The reason you had problems (aside from the elevation being off) is you were trusting your iPhone for a compass heading. It doesn't take but a degree or two (at most three) of elevation or azimuth to have you off a satellite. A lagging meter will frustrate the heck out of you.

I think the reason I am so frustrated with this is that the actual settings that the DISH tech locked the dish into were quite a bit off from what the 1000.2 instruction sheet had for Eastern Arc installation. The paper said 41 elevation, but he ended up closer to 44, the paper said 86 for skew, but he set it to 88, the paper said 188 for azimuth, what he set it at according to my phone was closer to 180. I was NEVER going to get a signal with the settings from the paperwork that came with the dish.

That wire on the dual cable is a messenger line that transfer static from the dish to the ground block. From the ground block run 16 gauge wire and you can ground it top the cutoff box outside. Appreciate the high marks on the survey. That survey is pone of the metrics that determine a tech's pay grade. We have 6 metrics and dropping just one in a quarterly marking period means the next quarter, at a lower level is a pretty big loss of pay. For me, I figured about 1500 bucks

IMG_3133.JPG


Here are the entry points at the house. Top left corner is the electrical service, The two wires running next to the service and toward the gas entry is cable and phone lines. The conduit on the right is where the house ground braid comes back out and I assume goes to ground rod. Would you attach the ground to one of these, or would you punch the ground wire through to the inside and attach to the ground braid near where the cable and phone attach to it in the electric closet?
 
I think the reason I am so frustrated with this is that the actual settings that the DISH tech locked the dish into were quite a bit off from what the 1000.2 instruction sheet had for Eastern Arc installation. The paper said 41 elevation, but he ended up closer to 44, the paper said 86 for skew, but he set it to 88, the paper said 188 for azimuth, what he set it at according to my phone was closer to 180. I was NEVER going to get a signal with the settings from the paperwork that came with the dish.
I'm not sure how accurate an iPhone would be for a compass heading. So just because your phone says 180 doesn't mean that's true. I would never trust the markings as "here's what it will be", especially since you're just using a zip code, but more as "start here and it will be close".
 
I think the reason I am so frustrated with this is that the actual settings that the DISH tech locked the dish into were quite a bit off from what the 1000.2 instruction sheet had for Eastern Arc installation. The paper said 41 elevation, but he ended up closer to 44, the paper said 86 for skew, but he set it to 88, the paper said 188 for azimuth, what he set it at according to my phone was closer to 180. I was NEVER going to get a signal with the settings from the paperwork that came with the dish.



View attachment 132243

Here are the entry points at the house. Top left corner is the electrical service, The two wires running next to the service and toward the gas entry is cable and phone lines. The conduit on the right is where the house ground braid comes back out and I assume goes to ground rod. Would you attach the ground to one of these, or would you punch the ground wire through to the inside and attach to the ground braid near where the cable and phone attach to it in the electric closet?
I would attach it to the service box in the top left corner
 
The best way to get a ground is off the braided copper cable inside the house where it runs bare.

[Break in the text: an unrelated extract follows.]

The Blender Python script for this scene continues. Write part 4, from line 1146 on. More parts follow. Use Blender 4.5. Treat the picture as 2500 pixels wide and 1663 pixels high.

You should run the wire outside and ground at the point of entry, but you can ground indoors also.

The dish is not necessary to be grounded. I have never grounded a dish in over 20 years.

I usually like #10 or #12 for a ground, but remember it’s just for static and to keep the grounds balanced. It’s not intended to divert a lightning strike
 
I think the reason I am so frustrated with this is that the actual settings that the DISH tech locked the dish into were quite a bit off from what the 1000.2 instruction sheet had for Eastern Arc installation. The paper said 41 elevation, but he ended up closer to 44, the paper said 86 for skew, but he set it to 88, the paper said 188 for azimuth, what he set it at according to my phone was closer to 180. I was NEVER going to get a signal with the settings from the paperwork that came with the dish.
For future reference, an azimuth of 180 is due south, with numbers lower than that to the east, and numbers higher than that to the west. So, I knew that 188 had to be wrong as soon as I read it, since I doubt there are very many locations in the US where the Eastern Arc satellites would be to the southwest.
 
For future reference, an azimuth of 180 is due south, with numbers lower than that to the east, and numbers higher than that to the west. So, I knew that 188 had to be wrong as soon as I read it, since I doubt there are very many locations in the US where the Eastern Arc satellites would be to the southwest.

But magnetic south is about 193 in our area due to the difference between true south and magnetic south. I've done some work in david_jr's neck of the woods and 61.5 is about 175 deg magnetic plus or minus and 72 is about 192 deg magnetic plus or minus so in fact where he is in MA the point for a 1000.2 EA dish is probably pretty close to 188.